Sayyida Al-Hurra, la reine de Tétouan

 Sayyida Al-Hurra, la reine de Tétouan


Femme de pouvoir, Sayyida Al-Hurra a marqué le Maroc du XVIe siècle. Connue pour sa lutte contre les Portugais et son alliance avec le corsaire Barberousse, elle a régné plus de trente ans et dominé avec sa flotte navale la Méditerranée occidentale.


Sayyida Al-Hurra, qui signifie “la dame libre” ou “la noble dame”, naît en 1493, à Chefchaouen, cité du nord du Maroc. Son éminente famille maroco-andalouse, les Banu Rachid, a fui l’Espagne après la Reconquista. Son père, le prince Ali ben Moussa ben Rachid, est le fondateur, en 1471, de Chefchaouen. Sa mère, Zohra Fernandez, est une Espagnole convertie à l’Islam, tout comme son frère Martin, rebaptisé Ali Fernandez.

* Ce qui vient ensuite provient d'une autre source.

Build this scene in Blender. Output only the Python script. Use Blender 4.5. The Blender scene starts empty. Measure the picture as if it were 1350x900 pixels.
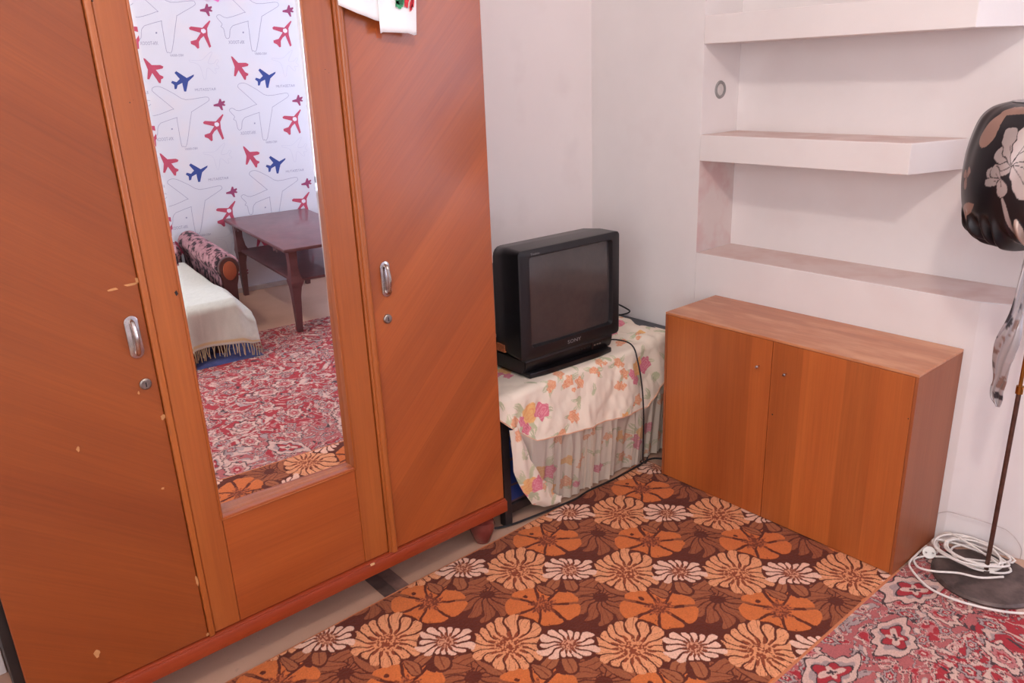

Sayyida Al-Hurra reçoit l’enseignement des grands ­savants de sa ville, puis ceux de Tétouan, à l’époque de la résistance contre les Portugais, qui occupaient les villes de Ceuta, Tanger, Larache et Asilah. A 16 ans, elle épouse Hassan ben Ali Al-Mandri, nouveau gouverneur de Tétouan et ami de son père, de 30 ans son aîné. Elle va jouer auprès de lui un grand rôle politique. Ensemble, ils feront de Tétouan une terre d’accueil pour les Andalous et une base de lutte contre les occupants ibères.

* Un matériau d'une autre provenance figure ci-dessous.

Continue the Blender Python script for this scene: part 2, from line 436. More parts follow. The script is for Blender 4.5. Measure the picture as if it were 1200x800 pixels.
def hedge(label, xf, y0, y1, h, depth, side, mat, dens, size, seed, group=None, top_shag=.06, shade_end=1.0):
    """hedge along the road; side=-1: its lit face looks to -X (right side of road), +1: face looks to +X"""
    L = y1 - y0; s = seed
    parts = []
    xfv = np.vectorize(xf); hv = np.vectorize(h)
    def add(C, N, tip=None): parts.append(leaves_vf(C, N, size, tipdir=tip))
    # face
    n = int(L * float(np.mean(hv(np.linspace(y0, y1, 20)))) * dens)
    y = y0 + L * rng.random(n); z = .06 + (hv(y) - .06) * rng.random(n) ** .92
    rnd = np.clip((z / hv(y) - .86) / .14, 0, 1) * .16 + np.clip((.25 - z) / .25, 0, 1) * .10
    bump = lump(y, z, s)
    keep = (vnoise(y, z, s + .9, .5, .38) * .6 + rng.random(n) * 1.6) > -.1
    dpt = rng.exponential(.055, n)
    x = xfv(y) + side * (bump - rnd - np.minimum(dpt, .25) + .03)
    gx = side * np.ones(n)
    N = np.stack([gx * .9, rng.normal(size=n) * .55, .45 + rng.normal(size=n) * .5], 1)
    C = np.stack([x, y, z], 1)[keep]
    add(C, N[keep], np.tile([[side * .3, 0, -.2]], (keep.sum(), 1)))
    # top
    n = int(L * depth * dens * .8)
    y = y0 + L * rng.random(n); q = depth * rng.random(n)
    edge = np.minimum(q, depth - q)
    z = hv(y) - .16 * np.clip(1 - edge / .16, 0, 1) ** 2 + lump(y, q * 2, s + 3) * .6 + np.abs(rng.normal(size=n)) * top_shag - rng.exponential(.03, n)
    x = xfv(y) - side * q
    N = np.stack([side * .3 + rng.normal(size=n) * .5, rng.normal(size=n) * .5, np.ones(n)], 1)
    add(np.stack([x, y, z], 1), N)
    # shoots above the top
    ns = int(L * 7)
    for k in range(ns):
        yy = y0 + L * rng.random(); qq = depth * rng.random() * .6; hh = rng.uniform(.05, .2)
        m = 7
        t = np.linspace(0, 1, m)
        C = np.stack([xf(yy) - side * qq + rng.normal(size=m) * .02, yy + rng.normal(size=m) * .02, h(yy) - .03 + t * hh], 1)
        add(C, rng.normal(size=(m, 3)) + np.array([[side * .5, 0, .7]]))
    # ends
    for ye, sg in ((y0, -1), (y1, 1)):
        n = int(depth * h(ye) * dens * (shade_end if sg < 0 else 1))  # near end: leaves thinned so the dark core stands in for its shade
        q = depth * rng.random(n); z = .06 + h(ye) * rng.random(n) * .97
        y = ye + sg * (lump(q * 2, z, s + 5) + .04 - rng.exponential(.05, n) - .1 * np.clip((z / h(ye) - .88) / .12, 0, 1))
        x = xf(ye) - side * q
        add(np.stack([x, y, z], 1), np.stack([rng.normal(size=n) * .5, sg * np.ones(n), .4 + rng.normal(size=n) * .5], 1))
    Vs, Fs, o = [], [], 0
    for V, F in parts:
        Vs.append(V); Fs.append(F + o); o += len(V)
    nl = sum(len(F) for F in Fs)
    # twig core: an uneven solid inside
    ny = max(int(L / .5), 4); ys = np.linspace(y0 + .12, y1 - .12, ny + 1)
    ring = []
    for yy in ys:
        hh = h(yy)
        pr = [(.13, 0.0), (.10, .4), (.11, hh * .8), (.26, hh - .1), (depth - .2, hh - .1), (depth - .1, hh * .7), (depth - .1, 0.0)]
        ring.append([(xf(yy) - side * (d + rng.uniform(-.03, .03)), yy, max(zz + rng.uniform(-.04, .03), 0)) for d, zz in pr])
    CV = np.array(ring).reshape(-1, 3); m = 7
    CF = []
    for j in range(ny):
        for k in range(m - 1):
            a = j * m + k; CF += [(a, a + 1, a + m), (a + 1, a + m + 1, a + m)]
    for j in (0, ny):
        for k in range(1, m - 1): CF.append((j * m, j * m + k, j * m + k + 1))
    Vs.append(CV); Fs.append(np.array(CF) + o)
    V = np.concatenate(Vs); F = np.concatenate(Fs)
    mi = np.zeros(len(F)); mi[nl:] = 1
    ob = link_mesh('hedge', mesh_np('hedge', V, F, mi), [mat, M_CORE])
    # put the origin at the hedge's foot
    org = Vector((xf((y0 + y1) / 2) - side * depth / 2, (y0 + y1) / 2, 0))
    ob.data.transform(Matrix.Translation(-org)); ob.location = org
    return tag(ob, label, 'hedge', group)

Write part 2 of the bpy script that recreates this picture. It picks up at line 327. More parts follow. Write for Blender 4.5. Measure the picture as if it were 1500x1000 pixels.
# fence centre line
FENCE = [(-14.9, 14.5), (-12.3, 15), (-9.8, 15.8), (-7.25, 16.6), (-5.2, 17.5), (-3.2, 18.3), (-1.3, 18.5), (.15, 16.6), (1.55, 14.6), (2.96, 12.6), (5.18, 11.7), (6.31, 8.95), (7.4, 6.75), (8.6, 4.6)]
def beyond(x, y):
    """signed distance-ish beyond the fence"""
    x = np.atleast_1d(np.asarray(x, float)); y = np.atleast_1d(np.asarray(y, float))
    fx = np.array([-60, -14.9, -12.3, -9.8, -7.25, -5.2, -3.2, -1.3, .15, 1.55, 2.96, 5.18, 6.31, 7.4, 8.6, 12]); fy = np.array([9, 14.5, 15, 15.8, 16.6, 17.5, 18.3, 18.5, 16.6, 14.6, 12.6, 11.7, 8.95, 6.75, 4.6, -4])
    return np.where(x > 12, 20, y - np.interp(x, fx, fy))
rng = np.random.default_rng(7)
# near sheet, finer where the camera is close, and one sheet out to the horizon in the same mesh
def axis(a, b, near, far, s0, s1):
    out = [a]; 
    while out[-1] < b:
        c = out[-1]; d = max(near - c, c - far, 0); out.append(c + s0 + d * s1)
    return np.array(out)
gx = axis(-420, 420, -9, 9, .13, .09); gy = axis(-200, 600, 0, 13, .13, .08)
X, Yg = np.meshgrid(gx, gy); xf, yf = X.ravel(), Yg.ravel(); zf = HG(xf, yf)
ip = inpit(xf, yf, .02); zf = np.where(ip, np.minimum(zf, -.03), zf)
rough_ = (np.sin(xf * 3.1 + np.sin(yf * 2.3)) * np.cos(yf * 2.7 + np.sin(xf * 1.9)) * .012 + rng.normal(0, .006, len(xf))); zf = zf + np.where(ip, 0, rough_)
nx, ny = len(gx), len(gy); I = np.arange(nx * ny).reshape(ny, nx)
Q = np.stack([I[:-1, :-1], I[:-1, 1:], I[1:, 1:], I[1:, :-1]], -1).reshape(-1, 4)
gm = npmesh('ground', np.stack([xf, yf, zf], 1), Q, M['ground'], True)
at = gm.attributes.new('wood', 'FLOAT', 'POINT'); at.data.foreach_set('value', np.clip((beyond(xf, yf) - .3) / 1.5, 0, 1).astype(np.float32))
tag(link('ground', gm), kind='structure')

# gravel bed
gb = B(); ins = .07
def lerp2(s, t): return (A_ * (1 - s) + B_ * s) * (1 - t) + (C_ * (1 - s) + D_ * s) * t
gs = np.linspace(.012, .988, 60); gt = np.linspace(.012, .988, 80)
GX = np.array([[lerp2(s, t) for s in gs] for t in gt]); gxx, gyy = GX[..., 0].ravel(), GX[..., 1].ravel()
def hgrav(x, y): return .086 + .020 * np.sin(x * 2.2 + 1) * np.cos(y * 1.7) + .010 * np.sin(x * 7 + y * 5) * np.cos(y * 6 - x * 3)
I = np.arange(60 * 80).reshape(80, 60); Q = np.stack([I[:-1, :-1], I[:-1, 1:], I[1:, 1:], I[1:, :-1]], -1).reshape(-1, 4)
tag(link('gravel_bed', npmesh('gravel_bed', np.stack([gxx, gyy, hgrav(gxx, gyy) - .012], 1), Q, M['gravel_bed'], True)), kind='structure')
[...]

En 1537, Sayyida Al-Hurra succède à son mari, décédé au front. Elle gouverne sans partage durant plus de trente ans. Elle renforce l’armée, rénove l’arsenal et agrandit la flotte navale. Sa puissance suscite jalousie et intrigues de palais. Elle déjoue nombre de complots et de tentatives d’assassinat.


 


Des talents de négociatrice


Elle s’allie au corsaire Khaïreddine d’Alger, connu sous le nom de Barberousse, et se lance dans la piraterie pour mener des expéditions punitives empreintes de jihadisme contre les Portugais et les Espagnols. Alors que Barberousse parcourt l’est de la Méditerranée, Sayyida Al-Hurra domine la partie ouest, ainsi que le détroit de Gibraltar. Elle dirige elle-même tout le trafic maritime. Leurs expéditions rapportent d’énormes revenus, grâce notamment aux rançons réclamées pour la libération des prisonniers, et qu’elle négociait en personne.

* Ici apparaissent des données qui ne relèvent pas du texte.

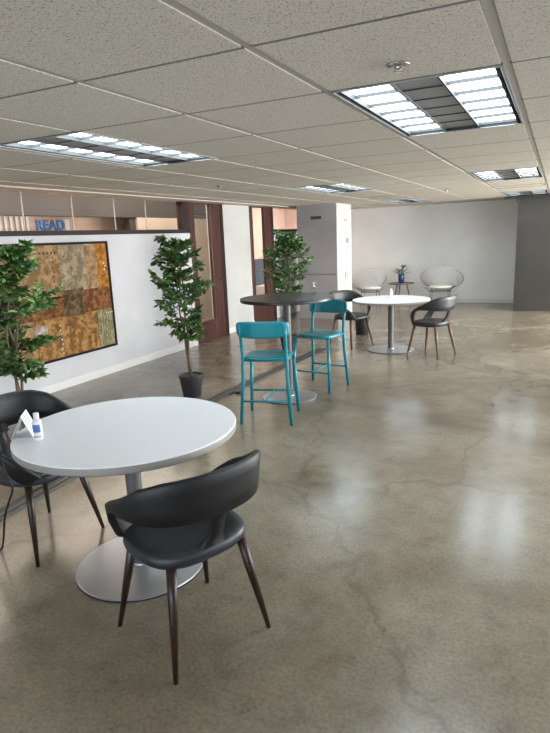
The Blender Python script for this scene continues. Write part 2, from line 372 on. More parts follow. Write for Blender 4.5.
# ------------------------------------------------------------------ ceiling fixtures
def fixture(i, j, label, group='recessed fluorescent ceiling lights', warm=False, n=2.0, wi=1.0):
    x0 = GX0 + GP*i; y0 = GY0 + GQ*j; sx = GP*wi; sy = GQ*n
    t = thing('ceiling_light', label, 'ceiling light', (x0, y0, ZC), 0, group)
    g = 0.02
    bm = bmesh.new()                                   # shallow black housing
    box(bm, g, sx-g, g, sy-g, 0.060, 0.070)
    for a in ((g, g+0.006, g, sy-g), (sx-g-0.006, sx-g, g, sy-g), (g, sx-g, g, g+0.006), (g, sx-g, sy-g-0.006, sy-g)):
        box(bm, *a, 0.0, 0.060)
    link('housing', bm, MT['troffer'], t)
    bm = bmesh.new()
    for a in ((0.012, g+0.004, 0.012, sy-0.012), (sx-g-0.004, sx-0.012, 0.012, sy-0.012), (g, sx-g, 0.012, g+0.004), (g, sx-g, sy-g-0.004, sy-0.012)):
        box(bm, *a, -0.004, 0.001)
    link('rim', bm, MT['alu'], t)
    ins = 0.045
    if warm:
        bm = bmesh.new(); box(bm, ins, sx-ins, g+0.01, sy-g-0.01, 0.006, 0.014); link('diffuser', bm, MT['warmtube'], t); return t
    w = sx-2*ins
    for k, (a, b) in enumerate(((ins, ins+w*0.345), (ins+w*0.655, sx-ins))):
        bm = bmesh.new(); box(bm, a, b, g+0.012, sy-g-0.012, 0.030, 0.036); link('diffuser', bm, MT['tube'], t)
    bm = bmesh.new(); box(bm, ins+w*0.345, ins+w*0.655, g+0.012, sy-g-0.012, 0.018, 0.036)
    link('centre_panel', bm, MT['alu'], t)
    nb = 6
    bm = bmesh.new()
    for k in range(nb+1):
        y = g+0.012 + (sy-2*g-0.024)*k/nb
        box(bm, ins, sx-ins, y-0.003, y+0.003, 0.013, 0.030 if 0 < k < nb else 0.036)
    for xx in (ins, ins+w*0.345, ins+w*0.655, sx-ins): box(bm, xx-0.004, xx+0.004, g+0.012, sy-g-0.012, 0.003, 0.034)
    link('louver', bm, MT['louver'], t)
    return t
FL = {(0, 1): 'large two-strip ceiling light nearest the camera, just beyond the sprinkler, upper right',
      (-2.93, 1): 'long two-strip ceiling light at the left, over the framed painting side of the room',
      (0, 7): 'second two-strip ceiling light behind the large one at the right',
      (-2.93, 7): 'two-strip ceiling light in the middle, above the leafy plant by the bar table',
      (0, 12.7): 'farthest ceiling light at right, against the top of the charcoal wall',
      (-2.93, 12.7): 'farthest small ceiling light over the white far wall'}
for (i, j) in FIX:
    fixture(i, j, FL.get((i, j), 'two-strip ceiling light beyond the right-hand side of the room'), n=2.0 if j < 12 else 1.8)
fixture(0, 10.55, 'unlit-looking warm beige ceiling panel between the two lights at the right', warm=True, n=0.75, group=None)
fixture(-2.93, 11.0, 'unlit-looking warm beige ceiling panel in front of the farthest light, left of it', warm=True, n=0.75, group=None)

def sprinkler(x, y, label, s=1.0):
    t = thing('sprinkler_head', label, 'sprinkler', (x, y, ZC), 0)
    bm = bmesh.new(); cyl(bm, 0, 0, [(0.045*s, -0.001), (0.043*s, -0.006), (0.025*s, -0.010), (0.012*s, -0.010)], 24); link('escutcheon', bm, MT['chrome'], t, True)
    bm = bmesh.new(); tube(bm, [(0, 0, -0.004), (0, 0, -0.018*s)], 0.008*s, 10); tube(bm, [(-0.012*s, 0, -0.010), (-0.010*s, 0, -0.020*s), (0, 0, -0.026*s), (0.010*s, 0, -0.020*s), (0.012*s, 0, -0.010)], 0.003*s, 6); link('frame_arms', bm, MT['chrome'], t, True)
    bm = bmesh.new(); cyl(bm, 0, 0, [(0.016*s, -0.026*s), (0.016*s, -0.029*s)], 16); link('deflector', bm, MT['chrome'], t)
sprinkler(-0.586, 2.33, 'chrome sprinkler head beside the nearest ceiling light')
sprinkler(-1.60, 9.42, 'small sprinkler head on the far ceiling before the white wall')
sprinkler(-3.58, 5.95, 'small sprinkler head at left, above the glazed wooden door')

# ------------------------------------------------------------------ round pedestal tables
def round_table(name, loc, r, h, th, rb, top, edge, label, tube_r=0.04):
    t = thing(name, label, 'table', loc, 0)
    bm = bmesh.new(); n = 96
    prof = [(r-0.006, h-th), (r, h-th+0.005), (r, h-0.004), (r-0.003, h)]
    rings = [[bm.verts.new((a*math.cos(2*PI*k/n), a*math.sin(2*PI*k/n), z)) for k in range(n)] for a, z in prof]
    for q, (a, b) in enumerate(zip(rings, rings[1:])):
        for k in range(n):
            f = bm.faces.new((a[k], a[(k+1) % n], b[(k+1) % n], b[k])); f.material_index = 1 if q < 2 else 0
    bm.faces.new(rings[0]).material_index = 1; bm.faces.new(rings[-1]).material_index = 0
    autosmooth(link('tabletop', bm, [top, edge], t))
    bm = bmesh.new(); cyl(bm, 0, 0, [(0.16, h-th-0.001), (0.16, h-th-0.006), (0.05, h-th-0.02)], 32); link('mounting_plate', bm, MT['rubber'], t, False)
    bm = bmesh.new(); cyl(bm, 0, 0, [(tube_r, 0.015), (tube_r, h-th-0.006)], 40, cap=False); autosmooth(link('post', bm, MT['post'], t))
    bm = bmesh.new(); cyl(bm, 0, 0, [(rb, 0.006), (rb, 0.010), (rb-0.006, 0.014), (0.10, 0.018), (tube_r+0.012, 0.020), (tube_r+0.010, 0.028), (tube_r, 0.03)], 80); autosmooth(link('base', bm, MT['steel'], t), 30)
    bm = bmesh.new(); cyl(bm, 0, 0, [(rb-0.004, 0.0), (rb+0.001, 0.001), (rb+0.001, 0.007), (rb-0.004, 0.0075)], 80); link('base_rim', bm, MT['glide'], t)
    return t
round_table('round_table', (-1.885, 2.12, 0), 0.54, 0.765, 0.040, 0.335, MT['laminate'], MT['edge'], 'white round pedestal table in the foreground with a card and bottle on it')
round_table('round_table', (-2.115, 8.08, 0), 0.545, 0.735, 0.034, 0.335, MT['laminate'], MT['edge'], 'white round pedestal table at the back between two grey chairs')
round_table('bar_table', (-2.475, 5.32, 0), 0.475, 1.06, 0.034, 0.29, MT['lamdark'], MT['edgedark'], 'tall black-topped round bar table between two teal stools', 0.038)

# ------------------------------------------------------------------ curved-back dining chairs
def lerp_tab(tab, a):
    for (p, u), (q, v) in zip(tab, tab[1:]):
        if a <= q:
            t = (a-p)/(q-p); t = t*t*(3-2*t) if False else t
            return u + (v-u)*t
    return tab[-1][1]
def make_chair():
    t = thing('dining_chair', 'x', 'chair', (0, 0, 0), 0)
    n = 64
    def outline(a, hw, hf, hb, e=2.7):
        c, s = math.cos(a), math.sin(a)
        x = math.copysign(abs(c)**(2/e), c)*hw; y = math.copysign(abs(s)**(2/e), s)*(hf if s > 0 else hb)
        return x, y
    # seat cushion
    bm = bmesh.new(); rings = []
    for sc, z in ((0.80, 0.412), (0.93, 0.422), (0.99, 0.438), (1.0, 0.455), (0.985, 0.470), (0.94, 0.481), (0.80, 0.480), (0.5, 0.472), (0.2, 0.468)):
        ring = []
        for k in range(n):
            x, y = outline(2*PI*k/n, 0.242*sc, 0.245*sc, 0.212*sc)
            dz = -0.012*max(0, y/0.245)**2 if z > 0.43 else 0
            ring.append(bm.verts.new((x, y, z+dz)))
        rings.append(ring)
    for a, b in zip(rings, rings[1:]):
        for k in range(n): bm.faces.new((a[k], a[(k+1) % n], b[(k+1) % n], b[k]))
    bm.faces.new(rings[0]); bm.faces.new(rings[-1])
    link('seat', bm, MT['vinyl'], t, True)
    # wrap-around backrest running down into the arms
    TOP = [(0, 0.822), (20, 0.822), (40, 0.816), (60, 0.790), (80, 0.738), (100, 0.675), (118, 0.620), (132, 0.570), (146, 0.510), (156, 0.465)]
    BOT = [(0, 0.638), (30, 0.640), (52, 0.645), (70, 0.650), (90, 0.650), (104, 0.625), (114, 0.555), (123, 0.470), (140, 0.435), (156, 0.420)]
    bm = bmesh.new(); rings = []; m = 72; amax = 156
    for q in range(m+1):
        ad = -amax + 2*amax*q/m; a = abs(ad); rad = math.radians(ad)
        s, c = math.sin(rad), math.cos(rad); e = 2.5
        px = math.copysign(abs(s)**(2/e), s)*0.268; py = -math.copysign(abs(c)**(2/e), c)*0.240
        nx, ny = s, -c
        zt = lerp_tab(TOP, a); zb = lerp_tab(BOT, a)
        th = 0.016 if a < 130 else 0.016 - 0.006*(a-130)/26
        ring = []
        for (u, v) in ((-1, 0.0), (-1, 0.35), (-1, 0.7), (-0.9, 0.94), (-0.3, 1.0), (0.3, 1.0), (0.9, 0.94), (1, 0.7), (1, 0.35), (1, 0.0), (0.4, -0.03), (-0.4, -0.03)):
            z = zb + (zt-zb)*v
            lean = 0.12 * max(0, z-0.44) - (0.14 * max(0, 0.56-z) if a > 100 else 0)
            if a < 70: lean += 0.0
            d = u*th + lean
            ring.append(bm.verts.new((px + nx*d, py + ny*d, z)))
        rings.append(ring)
    for a, b in zip(rings, rings[1:]):
        for k in range(12): bm.faces.new((a[k], a[(k+1) % 12], b[(k+1) % 12], b[k]))
    bm.faces.new(rings[0]); bm.faces.new(rings[-1])
    link('backrest', bm, MT['vinyl_back'], t, True)
    # narrow support rising from the seat to the backrest
    bm = bmesh.new(); rings = []
    for z, hw, yy, th in ((0.43, 0.08, -0.16, 0.03), (0.478, 0.055, -0.188, 0.018), (0.53, 0.030, -0.222, 0.012), (0.60, 0.028, -0.248, 0.010), (0.68, 0.07, -0.262, 0.008)):
        rings.append([bm.verts.new(p) for p in ((-hw, yy-th, z), (hw, yy-th, z), (hw, yy+th, z), (-hw, yy+th, z))])
    for a, b in zip(rings, rings[1:]):
        for k in range(4): bm.faces.new((a[k], a[(k+1) % 4], b[(k+1) % 4], b[k]))
    bm.faces.new(rings[0]); bm.faces.new(rings[-1])
    link('back_support', bm, MT['vinyl_back'], t, True)
    for sx in (-1, 1):
        for sy in (-1, 1):
            bm = bmesh.new(); tube(bm, [(sx*0.168, sy*0.155, 0.43), (sx*0.190, sy*0.182, 0.28), (sx*0.235, sy*0.235, 0.0)], [0.021, 0.019, 0.0095], 16)
            leg = link('leg', bm, MT['walnut'], t, True)
    return t
ch = make_chair(); d1 = face_dir(-0.92, 0.39)
ch.location = (-1.346, 1.802, 0); ch.rotation_euler = (0, 0, d1)
ch['label'] = 'black dining chair with walnut legs in the foreground, its back towards the camera'
dup(ch, (-2.61, 2.13, 0), face_dir(0.995, -0.05), 'black dining chair at the left edge, partly behind the foreground white table')
warm = {'walnut_leg': MT['oak'], 'charcoal_vinyl': MT['vinyl_grey'], 'black_vinyl': MT['vinyl_grey']}
dup(ch, (-1.49, 7.84, 0), face_dir(-0.95, 0.34), 'grey dining chair with brown legs right of the far white table', swap=warm)
dup(ch, (-2.78, 8.27, 0), face_dir(0.90, -0.42), 'grey dining chair left of the far white table, partly behind a teal stool', swap=warm)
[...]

Séduit par sa personnalité et sa renommée au Maroc, le sultan Ahmed Al-Wattassi la demande en mariage en 1541. Elle refuse de se rendre à Fès, comme le veut la coutume, et suggère au sultan de venir à Tétouan. Leurs noces ­seront célébrées avec faste. Le souverain repart à Fès, laissant sa nouvelle épouse gouverner en son nom en tant que reine. Un an plus tard, elle est évincée du pouvoir par son beau-fils, Mohamed Hassan Al-Mandri, et trahie par son demi-frère, Afonso de Noronha, allié des Portugais.


La sultane déchue regagne son fief de Chefchaouen, où elle finira ses jours. On ignore la date et les circonstances de sa mort. Mais Sayyida Al-Hurra demeure une figure emblématique de la femme de pouvoir dans le monde musulman.